The COP26 summit started with much fan fare and ended with developing countries being bashed for not making enough commitments to the global climate agenda. South Africa, the region’s most developed country, received the most heat, alongside Brazil, India and China, for pushing for the words “coal to be phased out” be changed to “phased down.”

African countries can be forgiven for not taking the transition to a green economy with much vigor. Unlike the West, they do not have the luxury to stop depending on fossil fuels to power their national grids. The demand for electricity in Africa is expected to triple by 2030 with the rapid economic and population growth, particularly in the continent’s burgeoning cities. This will in turn have profound implications for the energy sector, both regionally and globally.

A United Nations study published in July found out that at least half of the people living in the continent, nearly 600 million, do not have access to electricity and for those who have access, it is quite unreliable thereby negatively influencing engagement in any economic activity.

The recent flurry of activity on the climate agenda has set the stage for a new wave of dynamism among African policy makers, business communities and thought leaders, with falling costs of key renewable technologies opening up new avenues for innovation and growth.  William Brent, Chief Marketing Officer at Husk Power System says, “Our whole mission, from the very beginning has been to try to tackle these two issues by replacing diesel genset by augmenting the infrastructure that is there that the National Grid.

“Some utilities have been unsuccessful in providing, and to do it for as many people as possible.”

However, chief among the many challenges Africa is facing is providing universal access to reliable, modern, affordable and sustainable clean energy. How to do this is a crucial component of Africa’s Agenda 2063 strategic framework for the continent’s future and that of global Sustainable Development Goals.

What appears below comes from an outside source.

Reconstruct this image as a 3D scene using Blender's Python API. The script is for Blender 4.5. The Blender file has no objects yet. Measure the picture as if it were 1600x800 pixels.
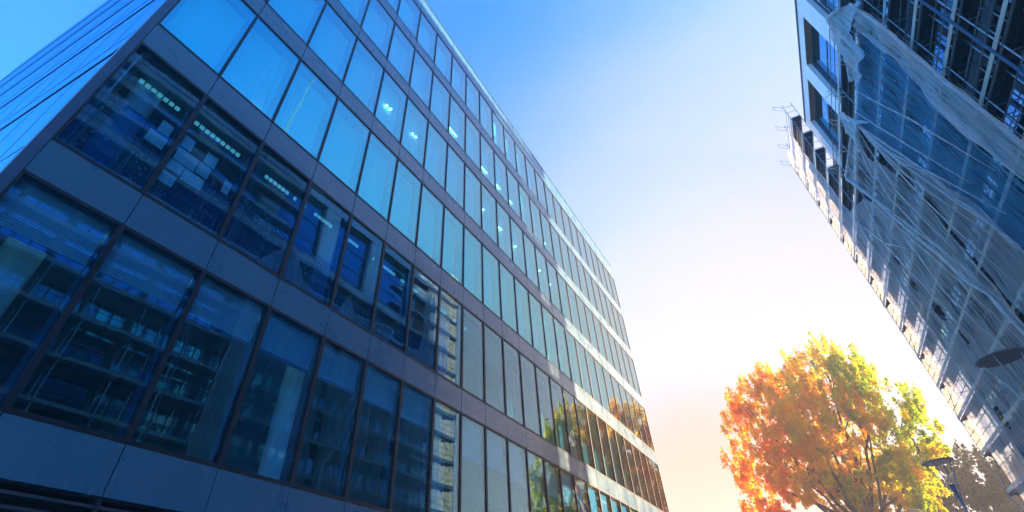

Realizing the potential of the continent’s natural gas and mineral resources presents another key challenge since Africa has to heavily rely on the developed countries for funding to extract these.

The reality is, for now Africa cannot indulge in elusive net-zero carbon targets. The continent has abundant fossil fuel resources which can power its businesses, homesteads and infrastructure. The 2015 Paris Agreement also made clear the importance of developed countries financing Africa to transition to a green economy. However, despite all the talk, the money hasn’t flowed.

“According to the World Bank we need to get to $200 billion, and we’ve only invested 5 billion. The private sector, different governments, financial institutions have made huge investments if you just look at the mini grid space, so many grids, mostly solar, plus battery power generation and distribution that serve communities,” says Brent.

Brent further adds that countries like Nigeria that have put forward a vision of a public private partnership with the energy sector have taken out a $350 million loan from the World Bank to launch electrification projects and a significant amount of that money will be going to rural electrification.

“Since Africa has all these resources naturally the question is, how do we transform this by attracting money to be able to develop different products to take care of energy needs that we have across the continent?” – Maggie Mutesi, Managing Editor of Mansa Media.

How to harness this untapped energy and transform it to develop the continent’s rising need for energy still remains a hard nut to crack, with many thought leaders and decision makers only involving themselves in talk shops and not having meaningful strategies to positively impact the continent.

“I would say it’s time for us to move from all of these talk shops and proceed to making proper action on the ground, which is why I salute to our systems are doing, they’re getting off the talk shop side of things, and really getting down to business within the continent,” said Dum Jere, Founder and Managing Partner of Talanta.

“With all these ambitious targets that they’ve put in for 2030, the mini grids, the million megawatts, million plus connections that are hoped, and all of those things.”